Pour les résoudre, la France insoumise devrait alors appliquer des méthodes statistiques plus évoluées que le simple tirage au sort autrement appelé méthode de « Monte-Carlo ». Allusion aux jeux de hasard si prisés dans ce quartier de la principauté, peu connue pour ses valeurs socialistes, cette méthode de tirage est utilisée depuis longtemps par les ingénieurs et par les chercheurs. Appliquées à la politique, des méthodes plus modernes reviendraient à procéder à des tirages selon des règles de quotas pour assurer le plus fidèlement la représentation de chaque minorité. Cette fragmentation pourrait être sans limites. Alors, autant voter !
Bel article auquel je me permets d’ajouter quelques éléments.
Depuis les origines de la pensée politique, on considère que le tirage au sort (TAS) est de nature démocratique quand l’élection a plutôt à voir avec l’aristocratie (voir Bernard Manin, Principes du gouvernement représentatif, pour une belle démonstration particulièrement argumentée). Cela demeure vrai et pourtant les arguments présentés dans l’article pour démontrer qu’au contraire il éloigne de la démocratie plutôt qu’il n’en rapproche touchent juste. Principalement parce qu’ils reposent sur le fait que le TAS aujourd’hui n’aurait pas grand chose à voir avec son modèle antique (essentiellement athénien).
Dans l’Antiquité grecque, l’usage du TAS n’avait rien à voir avec le « hasard » tel qu’on l’entend aujourd’hui. Il s’agissait plutôt, dans une assemblée somme toute réduite lorsqu’on la compare au corps électoral d’un État-nation moderne, d’assurer l’isonomie en couplant le TAS à une rotation rapide de magistratures nombreuses, de telle sorte que tout citoyen avait de très grandes chances d’occuper des fonctions importantes à un moment ou un autre de sa vie. Dans les conditions modernes, cette dimension séminale du dispositif disparaît nécessairement et laisse la place à une forme d’égalité tout à fait différente : celle devant le « hasard ».
Par ailleurs, une question se pose, qui n’apparaît pas exactement sous cette forme dans l’article.

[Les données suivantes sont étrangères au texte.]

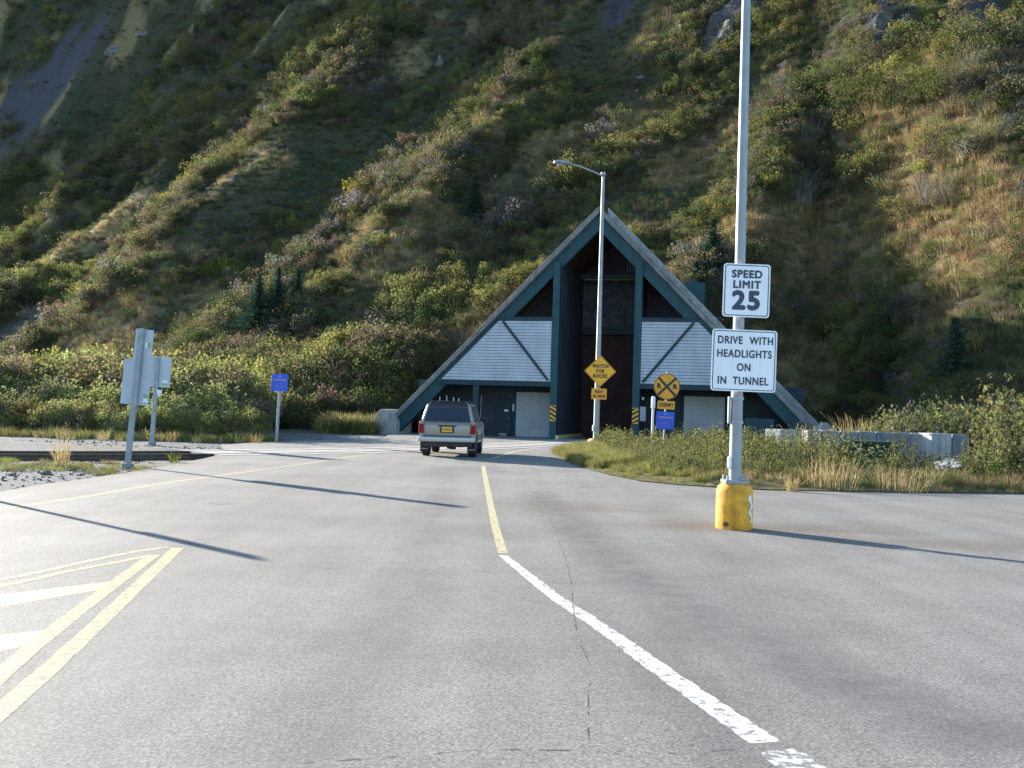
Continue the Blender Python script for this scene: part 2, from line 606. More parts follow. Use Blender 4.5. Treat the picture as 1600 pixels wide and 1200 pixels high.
def hill(x, y):
    x, y = np.asarray(x, float), np.asarray(y, float)
    wx = (fbm(x / 22, y / 22, 3.0, 3) - 0.5) * 12
    s = (y - 50) * 0.743 + (x - 2) * 0.669 - 0.5 * sstep(6, 16, x)
    s = s + (fbm(x / 15, y / 15, 8.0, 3) - 0.5) * 5
    h = 0.72 * 4.0 * np.log1p(np.exp(np.clip(s / 4.0, -20, 200))) - 0.6
    h = h + 0.58 * 5.0 * np.log1p(np.exp(np.clip((s - 36) / 5.0, -20, 200)))
    c = 0.866 * x - 0.5 * y + wx * 0.55
    amp = sstep(2, 26, s)
    rr = np.zeros_like(h)
    for g0, g1 in zip(GULLY[:-1], GULLY[1:]):
        gap = g1 - g0
        t = (c - g0) / gap
        pk = 0.70
        rise = 0
        for dt, wt in ((-0.12, 0.15), (-0.06, 0.22), (0.0, 0.26), (0.06, 0.22), (0.12, 0.15)):
            q = (t + dt) % 1.0
            rise = rise + wt * np.where(q < pk, q / pk, (1 - q) / (1 - pk))
        k = {-122: 0.34, -74: 0.28, -46: 0.07, -25: 0.24, 0: 0.20, 16: 0.2}.get(g0, 0.27)
        rr = np.where((t >= 0) & (t < 1), rise * gap * pk * k, rr)
    h = h + rr * amp - 1.0 * amp
    h = h + 1.15 * 8 * np.log1p(np.exp(np.clip((y - 218) / 8.0, -20, 60))) * sstep(-40, -75, x) * sstep(-36, -31, np.degrees(np.arctan2(x, y)))
    # steep rocky upper part on the right
    q = y * 0.97 + x * 0.25
    h = h + 0.45 * 3 * np.log1p(np.exp(np.clip((q - 104) / 3.0, -20, 40))) * sstep(-48, -24, c) * (0.6 + 0.8 * fbm(x / 9, y / 9, 5.0, 3))
    h = h + (fbm(x / 13, y / 13, 1.0, 4) - 0.5) * (2.9 - 1.1 * sstep(-48, -36, c)) * amp + (fbm(x / 4.2, y / 4.2, 2.0, 3) - 0.5) * 1.5 * sstep(0, 8, s)
    # keep clear of the portal building
    u, wv = to_portal(x, y)
    d = np.hypot(np.maximum(np.abs(u) - 12.0, 0), np.maximum(wv - 2.8, 0))
    m = sstep(0, 5.0, d)
    d = np.hypot(np.maximum(np.abs(u) - 2.6, 0), np.maximum(wv - 7.6, 0))
    m = np.minimum(m, sstep(0, 2.0, d))
    under = np.maximum(HA_ - 0.9 - 1.0176 * np.abs(u), -0.4)
    cap = under + 1.0 * np.maximum(wv - 7.8 + 3.7 * sstep(3.6, 5.2, np.abs(u)), 0) + 1.3 * np.maximum(np.abs(u) - 12.3, 0)
    h = -0.8 * np.logaddexp(-h / 0.8, -cap / 0.8)
    dp = np.hypot(np.maximum(np.abs(x + 10.0) - 6.0, 0), np.maximum(np.abs(y - 50) - 10, 0))
    m = np.minimum(m, 0.10 + 0.9 * sstep(0, 6.0, dp))
    h = h * m - 0.6 * (1 - m)
    return h


def hill_hit(px, py, t0=38.0, t1=560.0):
    d = ray(px, py)
    t = np.linspace(t0, t1, 4200)
    hx, hy, hz = d.x * t, d.y * t, EYE.z + d.z * t
    hh = hill(hx, hy)
    i = np.argmax(hz < hh)
    return Vector((hx[i], hy[i], hh[i]))


def grid_mesh(name, X, Y, Z, m, tint=None):
    ny, nx = X.shape
    v = np.stack([X, Y, Z], -1).reshape(-1, 3)
    idx = np.arange(nx * ny).reshape(ny, nx)
    f = np.stack([idx[:-1, :-1], idx[:-1, 1:], idx[1:, 1:], idx[1:, :-1]], -1).reshape(-1, 4)
    me = bpy.data.meshes.new(name)
    me.vertices.add(len(v))
    me.vertices.foreach_set('co', v.ravel())
    me.loops.add(f.size)
    me.loops.foreach_set('vertex_index', f.ravel())
    me.polygons.add(len(f))
    me.polygons.foreach_set('loop_start', np.arange(0, f.size, 4))
    me.polygons.foreach_set('loop_total', np.full(len(f), 4))
    me.update(calc_edges=True)
    me.polygons.foreach_set('use_smooth', np.ones(len(f), bool))
    if tint is not None:
        at = me.attributes.new('tint', 'FLOAT_COLOR', 'POINT')
        at.data.foreach_set('color', np.concatenate([tint.reshape(-1, 3), np.ones((len(v), 1))], 1).ravel().astype(np.float32))
    me.materials.append(m)
    o = bpy.data.objects.new(name, me)
    C.objects.link(o)
    return o


# patches seen on the slope: (photo x, y, radius in m)
GOLD = [(1330, 405, 6.5), (1250, 455, 4.5), (1390, 330, 6), (1230, 520, 4), (340, 500, 4.5), (180, 520, 6), (110, 540, 4.5), (690, 375, 6), (640, 420, 4), (820, 290, 4),
        (760, 315, 3), (560, 380, 3), (850, 245, 4), (1080, 260, 4), (1450, 280, 5), (1500, 420, 4), (1000, 190, 4), (480, 395, 3.5), (1200, 380, 4)]
SCREE = [(40, 505, 5.0), (15, 530, 4.0)]
SHALE = [(60, 150, 9), (120, 95, 6), (15, 185, 6)]
CLIFF = [(1135, 30, 3), (1390, 20, 3), (1530, 15, 2.5), (970, 12, 2.5)]


def blob(x, y, lst, hits={}):
    r = np.zeros_like(np.asarray(x, float))
    for (px, py, rad) in lst:
        if (px, py) not in hits:
            hits[(px, py)] = hill_hit(px, py)
        p = hits[(px, py)]
        dd = np.hypot(x - p.x, y - p.y) / rad + (fbm(x / 3.0, y / 3.0, 21.0, 3) - 0.5) * 1.1
        r = np.maximum(r, 1 - sstep(0.65, 1.1, dd))
    return r


def surface_kind(x, y):
    gold = blob(x, y, GOLD)
    gold = np.maximum(gold, sstep(0.60, 0.68, fbm(x / 7, y / 7, 41.0, 3)) * 0.85)
    scree = blob(x, y, SCREE)
    shale = blob(x, y, SHALE)
    cliff = blob(x, y, CLIFF)
    return gold, scree, shale, cliff


def mixc(a, b, t):
    return a * (1 - t[..., None]) + np.asarray(b) * t[..., None]


az = np.radians(np.linspace(-56, 44, 430))
rad = 36 + (520 - 36) * np.linspace(0, 1, 380) ** 1.8
AZ, RD = np.meshgrid(az, rad)
X, Y = RD * np.sin(AZ), RD * np.cos(AZ)
Z = hill(X, Y)
gold, scree, shale, cliff = surface_kind(X, Y)
tint = np.zeros(X.shape + (3,)) + np.array((0.060, 0.058, 0.028))
tint = mixc(tint, (0.035, 0.048, 0.018), sstep(0.45, 0.6, fbm(X / 5, Y / 5, 31.0, 4)))
tint = mixc(tint, (0.24, 0.185, 0.085), gold)
tint = mixc(tint, (0.13, 0.12, 0.095), scree)
tint = mixc(tint, (0.060, 0.063, 0.070), np.maximum(shale, cliff))
Z = Z + np.maximum(cliff, shale * 0.8) * ((vnoise(X / 2.6, Y / 2.6, 5) - 0.4) * 2.4 + (vnoise(X / 1.1, Y / 1.1, 15) - 0.5) * 1.0) + scree * (vnoise(X / 0.7, Y / 0.7, 6) - 0.5) * 0.5
tag(grid_mesh('hillside', X, Y, Z, M['terrain'], tint), kind='structure')

# ------------------------------------------------------------------ ground sheet
def in_poly(x, y, poly):
    r = np.zeros(np.shape(x), bool)
    n = len(poly)
    for i in range(n):
        x1, y1 = poly[i][0], poly[i][1]
        x2, y2 = poly[(i + 1) % n][0], poly[(i + 1) % n][1]
        if y1 == y2:
            continue
        c = ((y1 > y) != (y2 > y)) & (x < (x2 - x1) * (y - y1) / (y2 - y1) + x1)
        r ^= c
    return r


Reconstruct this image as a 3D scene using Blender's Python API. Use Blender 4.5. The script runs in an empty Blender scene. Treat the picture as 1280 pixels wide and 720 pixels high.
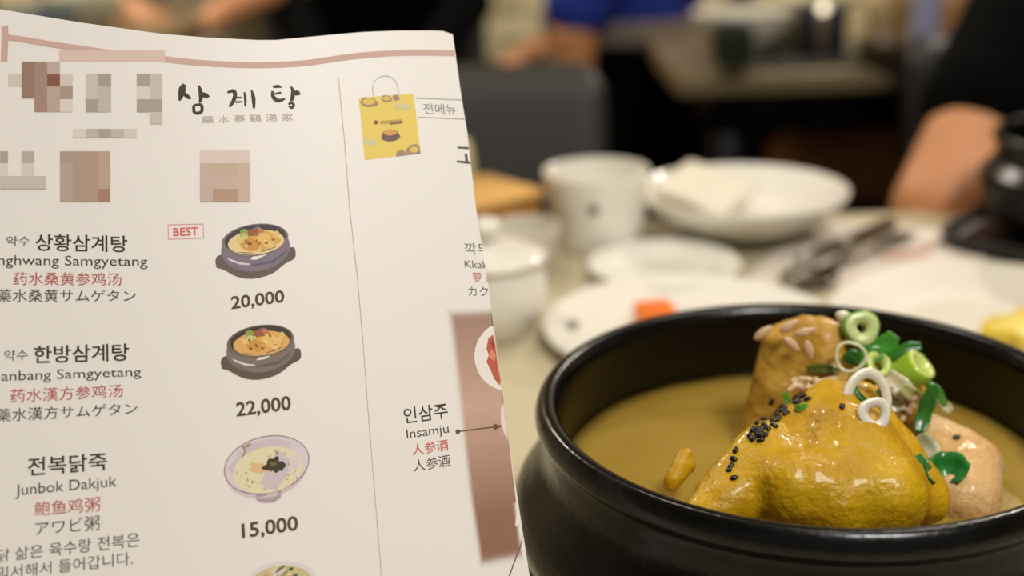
import bpy, bmesh, math, random
from mathutils import Vector, Matrix, noise
random.seed(7)
S = bpy.context.scene
COL = S.collection
# ------------------------------------------------------------------ camera
F, PITCH, ROLL, CAMZ = 1500.0, math.radians(19.0), 0.035, 1.003
fw = Vector((0, math.cos(PITCH), -math.sin(PITCH)))
U0 = Vector((0, math.sin(PITCH), math.cos(PITCH))); R0 = Vector((1, 0, 0))
cr, sr = math.cos(ROLL), math.sin(ROLL)
RT = R0 * cr - U0 * sr
UP = R0 * sr + U0 * cr
EYE = Vector((0, 0, CAMZ))
cam = bpy.data.cameras.new('camera'); cam.lens = F / 1280 * 36; cam.sensor_width = 36
cam.clip_start = 0.01
cam.dof.use_dof = True; cam.dof.focus_distance = 0.352; cam.dof.aperture_fstop = 5.3
co = bpy.data.objects.new('camera', cam); COL.objects.link(co)
m = Matrix.Identity(4)
for i, v in enumerate((RT, UP, -fw)):
    for j in range(3): m[j][i] = v[j]
m[0][3], m[1][3], m[2][3] = EYE
co.matrix_world = m
S.camera = co
# ------------------------------------------------------------------ world, lights, exposure
S.view_settings.view_transform = 'Standard'; S.view_settings.look = 'None'
S.view_settings.gamma = 1.0; S.view_settings.use_curve_mapping = False
S.view_settings.exposure = 0.0
w = bpy.data.worlds.new('world'); S.world = w; w.use_nodes = True
w.node_tree.nodes['Background'].inputs[0].default_value = (1.0, 0.93, 0.82, 1)
w.node_tree.nodes['Background'].inputs[1].default_value = 0.16
def lamp(x, y, z, power, size, col=(1.0, 0.90, 0.76), tgt=None):
    l = bpy.data.lights.new('unseen_overhead_lamp', 'AREA'); l.shape = 'DISK'; l.size = size
    l.energy = power; l.color = col
    o = bpy.data.objects.new('unseen_overhead_lamp', l); COL.objects.link(o); o.location = (x, y, z)
    if tgt: o.rotation_euler = (Vector(tgt) - Vector((x, y, z))).to_track_quat('-Z', 'Y').to_euler()
    return o
lamp(0.55, -0.65, 2.5, 31, .5, col=(1.0, .965, .92), tgt=(-.1, .25, .9))        # unseen lamp added to brighten the menu, behind and above the diner
lamp(0.75, 0.95, 2.5, 6, .12)
lamp(-0.35, 1.1, 2.5, 6, .12)
lamp(0.25, 0.35, 2.5, 2.5, .10)
lamp(1.5, 2.7, 2.5, 42, .15)
lamp(-1.4, 2.8, 2.5, 46, .15)

# ------------------------------------------------------------------ materials
def lin(c):
    return tuple(((v / 255) / 12.92 if v / 255 <= .04045 else ((v / 255 + .055) / 1.055) ** 2.4) for v in c)
MC = {}
def mat(name, rgb, rough=.5, spec=.5, metal=0, noise_amt=0, noise_scale=40, bump=0, bump_scale=80, sss=0, sss_r=(1, .5, .2), rgb2=None, trans=0, coat=0, alpha=1, coords='Object'):
    if name in MC: return MC[name]
    M = bpy.data.materials.new(name); M.use_nodes = True; MC[name] = M
    nt = M.node_tree; b = nt.nodes['Principled BSDF']
    c = lin(rgb)
    b.inputs['Base Color'].default_value = (*c, 1)
    b.inputs['Roughness'].default_value = rough
    b.inputs['Specular IOR Level'].default_value = spec
    b.inputs['Metallic'].default_value = metal
    b.inputs['Coat Weight'].default_value = coat
    b.inputs['Coat Roughness'].default_value = .08
    b.inputs['Transmission Weight'].default_value = trans
    b.inputs['Alpha'].default_value = alpha
    if sss:
        b.inputs['Subsurface Weight'].default_value = sss
        b.inputs['Subsurface Radius'].default_value = sss_r
        b.inputs['Subsurface Scale'].default_value = .004
    tc = nt.nodes.new('ShaderNodeTexCoord')
    if noise_amt or rgb2:
        n = nt.nodes.new('ShaderNodeTexNoise'); n.inputs['Scale'].default_value = noise_scale
        n.inputs['Detail'].default_value = 5
        nt.links.new(tc.outputs[coords], n.inputs['Vector'])
        r = nt.nodes.new('ShaderNodeValToRGB')
        r.color_ramp.elements[0].position = .35; r.color_ramp.elements[1].position = .65
        c2 = lin(rgb2) if rgb2 else tuple(v * (1 - noise_amt) for v in c)
        r.color_ramp.elements[0].color = (*c2, 1); r.color_ramp.elements[1].color = (*c, 1)
        nt.links.new(n.outputs['Fac'], r.inputs['Fac'])
        nt.links.new(r.outputs['Color'], b.inputs['Base Color'])
    if bump:
        n = nt.nodes.new('ShaderNodeTexNoise'); n.inputs['Scale'].default_value = bump_scale
        n.inputs['Detail'].default_value = 4
        nt.links.new(tc.outputs[coords], n.inputs['Vector'])
        bp = nt.nodes.new('ShaderNodeBump'); bp.inputs['Strength'].default_value = bump
        bp.inputs['Distance'].default_value = .001
        nt.links.new(n.outputs['Fac'], bp.inputs['Height'])
        nt.links.new(bp.outputs['Normal'], b.inputs['Normal'])
    return M
def ink(rgb):
    return mat('print_%d_%d_%d' % rgb, rgb, rough=.55, spec=.25)

# ------------------------------------------------------------------ helpers
def at(px, py, Y):            # point seen in direction (px, py) at world distance Y
    d = fw + RT * ((px - 640) / F) + UP * ((360 - py) / F)
    return EYE + d * (Y / d.y)
def onz(px, py, z):           # point on the horizontal plane z
    d = fw + RT * ((px - 640) / F) + UP * ((360 - py) / F)
    return EYE + d * ((z - CAMZ) / d.z)
def tag(o, label=None, cat=None, group=None, kind=None):
    if label: o['label'] = label
    if cat: o['category'] = cat
    if group: o['group'] = group
    if kind: o['kind'] = kind
    return o
def empty(name, loc, rz=0):
    o = bpy.data.objects.new(name, None); COL.objects.link(o); o.location = loc; o.rotation_euler = (0, 0, rz)
    o.empty_display_size = .05
    return o
def link(name, me, mats, parent=None, loc=None, smooth=True):
    for x in (mats if isinstance(mats, (list, tuple)) else [mats]): me.materials.append(x)
    o = bpy.data.objects.new(name, me); COL.objects.link(o)
    if parent: o.parent = parent
    if loc is not None: o.location = loc
    if smooth:
        for p in me.polygons: p.use_smooth = True
    return o
def mesh_from(verts, faces, name='mesh'):
    me = bpy.data.meshes.new(name); me.from_pydata([tuple(v) for v in verts], [], faces); me.update(); return me
def from_bm(bm, name='mesh'):
    me = bpy.data.meshes.new(name); bm.to_mesh(me); bm.free(); return me
def lathe(profile, n=64, sx=1, sy=1):      # profile: list of (r, z); closed at the axis when r == 0
    V, Fc = [], []; rings = []
    for r, z in profile:
        if r < 1e-7: rings.append([len(V)]); V.append((0, 0, z))
        else:
            rings.append(list(range(len(V), len(V) + n)))
            for k in range(n):
                a = 2 * math.pi * k / n; V.append((r * math.cos(a) * sx, r * math.sin(a) * sy, z))
    for a, b in zip(rings, rings[1:]):
        for k in range(n):
            k2 = (k + 1) % n
            if len(a) == 1 and len(b) == 1: continue
            if len(a) == 1: Fc.append((a[0], b[k2], b[k]))
            elif len(b) == 1: Fc.append((a[k], a[k2], b[0]))
            else: Fc.append((a[k], a[k2], b[k2], b[k]))
    return mesh_from(V, Fc)
def smooth_profile(pts, sub=4):             # Catmull-Rom through the points
    out = []
    P = [pts[0]] + list(pts) + [pts[-1]]
    for i in range(1, len(P) - 2):
        p0, p1, p2, p3 = P[i - 1], P[i], P[i + 1], P[i + 2]
        for k in range(sub):
            t = k / sub
            out.append(tuple(max(0, .5 * (2 * p1[j] + (p2[j] - p0[j]) * t + (2 * p0[j] - 5 * p1[j] + 4 * p2[j] - p3[j]) * t * t + (3 * p1[j] - p0[j] - 3 * p2[j] + p3[j]) * t ** 3)) if j == 0 else
                       .5 * (2 * p1[j] + (p2[j] - p0[j]) * t + (2 * p0[j] - 5 * p1[j] + 4 * p2[j] - p3[j]) * t * t + (3 * p1[j] - p0[j] - 3 * p2[j] + p3[j]) * t ** 3) for j in range(2)))
    out.append(pts[-1]); return out
def rbox(sx, sy, sz, bev=.01, seg=3, cz=0, loc=(0, 0, 0)):
    bm = bmesh.new(); bmesh.ops.create_cube(bm, size=1)
    for v in bm.verts: v.co = Vector((v.co.x * sx + loc[0], v.co.y * sy + loc[1], v.co.z * sz + loc[2] + cz))
    if bev: bmesh.ops.bevel(bm, geom=list(bm.edges), offset=bev, segments=seg, profile=.5, affect='EDGES')
    return from_bm(bm)
def tube(points, radii, n=8, cap=True):
    pts = [Vector(p) for p in points]; V, Fc = [], []
    if not isinstance(radii, (list, tuple)): radii = [radii] * len(pts)
    up = Vector((0, 0, 1))
    t0 = (pts[1] - pts[0]).normalized()
    nrm = t0.cross(up if abs(t0.z) < .9 else Vector((1, 0, 0))).normalized()
    for i, p in enumerate(pts):
        t = (pts[min(i + 1, len(pts) - 1)] - pts[max(i - 1, 0)]).normalized()
        nrm = (nrm - t * nrm.dot(t)).normalized(); bn = t.cross(nrm)
        for k in range(n):
            a = 2 * math.pi * k / n; V.append(p + (nrm * math.cos(a) + bn * math.sin(a)) * radii[i])
    for i in range(len(pts) - 1):
        for k in range(n):
            k2 = (k + 1) % n; Fc.append((i * n + k, i * n + k2, (i + 1) * n + k2, (i + 1) * n + k))
    if cap: Fc.append(tuple(range(n))[::-1]); Fc.append(tuple(range((len(pts) - 1) * n, len(pts) * n)))
    return mesh_from(V, Fc)
PI_ = math.pi
def blob_mesh(caps, voxel, smooth_it=4, seg=14):
    """caps: (p0, r0, p1, r1) rounded cones fused into one continuous surface."""
    V, Fc = [], []
    nv = max(6, seg // 2)
    unit = [(0.0, 0.0, 1.0)] + [(math.sin(PI_ * j / nv) * math.cos(2 * PI_ * i / seg), math.sin(PI_ * j / nv) * math.sin(2 * PI_ * i / seg), math.cos(PI_ * j / nv))
            for j in range(1, nv) for i in range(seg)] + [(0.0, 0.0, -1.0)]
    uf = [(0, 1 + i, 1 + (i + 1) % seg) for i in range(seg)]
    for j in range(nv - 2):
        for i in range(seg):
            a = 1 + j * seg + i; b = 1 + j * seg + (i + 1) % seg; uf.append((a, a + seg, b + seg, b))
    last = len(unit) - 1; uf += [(last, last - seg + (i + 1) % seg, last - seg + i) for i in range(seg)]
    for p0, r0, p1, r1 in caps:
        p0, p1 = Vector(p0), Vector(p1); L = (p1 - p0).length
        steps = min(24, max(1, int(L / (min(r0, r1) * .45)))) if L > 1e-6 else 0
        for k in range(steps + 1):
            t = k / steps if steps else 0
            c = p0.lerp(p1, t); r = r0 + (r1 - r0) * t; s0 = len(V)
            V += [(c.x + r * x, c.y + r * y, c.z + r * z) for x, y, z in unit]
            Fc += [tuple(q + s0 for q in f) for f in uf]
    me = mesh_from(V, Fc)
    o = bpy.data.objects.new('tmp', me); COL.objects.link(o)
    r = o.modifiers.new('r', 'REMESH'); r.mode = 'VOXEL'; r.voxel_size = voxel; r.adaptivity = 0
    if smooth_it:
        s = o.modifiers.new('s', 'SMOOTH'); s.iterations = smooth_it; s.factor = .6
    dg = bpy.context.evaluated_depsgraph_get()
    out = bpy.data.meshes.new_from_object(o.evaluated_get(dg))
    bpy.data.objects.remove(o); bpy.data.meshes.remove(me)
    return out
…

C’est celle du couple compétence-incorruptibilité : un risque inhérent au TAS est de laisser l’assemblée issue de ce dispositif aux mains des lobbies en tout genre, contre les manipulations desquels les citoyens tirés au sort n’auront pas nécessairement les armes pour se défendre.
Merci, en tout cas, pour ce nouveau papier de qualité.